Though he did not say how much is the projected amount for the recast budget for the last quarter, unconfirmed reports say the recast budget is about US$145 million, and the priorities have been shifted to economic development, civil servants payment and empowerment.

The Daily Observer has reliably gathered that the chairman and co-Chairman of the Joint Legislative Budget, Representative Thomas Fallah and Senator Morris Saytumah and corps of officials are representing the Legislature to coordinate with the executive on the process.

“Hopefully, before March 14, the recast budget is expected to be presented before the Plenaries of the House and the Senate for concurrence and passage into law,” a member of the House told the Daily Observer in confidence.

However, in an Executive Session on last Thursday, the submitted forecast of the 2017/2018 National Budget was on the Agenda of the 14th day sitting, on Thursday, March 1, where 75 copies were distributed among the Representatives.

The 2017/2018 Fiscal Budget in the amount of US$563.6 million, as submitted by the Legislature, has become law following its approval and printing into handbills by former President Ellen Johnson Sirleaf.

It maybe recalled that former President Sirleaf signed the 2017/2018 budget on July 27, 2017.

The handbills were printed on July 31, 2017. This was the 12th and last budget the former President passed before the end of her second term.
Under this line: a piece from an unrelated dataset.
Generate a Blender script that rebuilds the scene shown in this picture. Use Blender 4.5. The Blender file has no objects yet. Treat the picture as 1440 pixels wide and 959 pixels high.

The House of Representatives passed the budget on July 18, following weeks of thorough scrutiny and public hearings by the Joint Committee, comprising of Ways, Means, Finance, and Development Planning as well as Public Account and Expenditure.

On July 21, the Senate concurred with the House of Representatives.

What this paper could not confirm up to press time last night is whether there is a projected budget surplus in the forecast or there would be a backdrop for the Legislature’s coming debate over tax cuts and potential new spending.

However, in an Executive Session (secret), the House of Representatives of the 54th Legislature voted unanimously to forward the Forecast Budget to the Joint Committee on Ways, Finance and Development Planning and the Public Accounts and Expenditure.

The Forecast of the 2017/2018 would give-way to the submission of the 2018/2019 Budget, of which according to the Public Financial Management Law, the Executive is expected submit on April 30.

The 2017/2018 Fiscal Budget will elapse on June 30, while the 2018/2019 Budget will begin on July 1, 2018 and end on June 30, next year.

The Economy is Broke

In a related development, over the weekend, the Speaker said the economy is broke.

He indicated that evaporation of resources have been clearly manifested in past administrations with lavish spending on goods and services.

The Speaker argued that the submission made by the Central Bank of Liberia (CBL) and the Finance Ministry indicate that the country has a liquidity problem… by large and capital or money problem.

It may be recalled on last Thursday, the CBL told the House of Representatives that as of January 22, the balance in the government coffer was US$5,637,941 and L$534,146,445.

The Ministry of Finance and Development Planning has disclosed that as of January 31, there are US$11,825,407 and L$642, 673, 701.40 (equivalent to US$5,141,389), which totaled US$16, 966, 791, in the government coffer.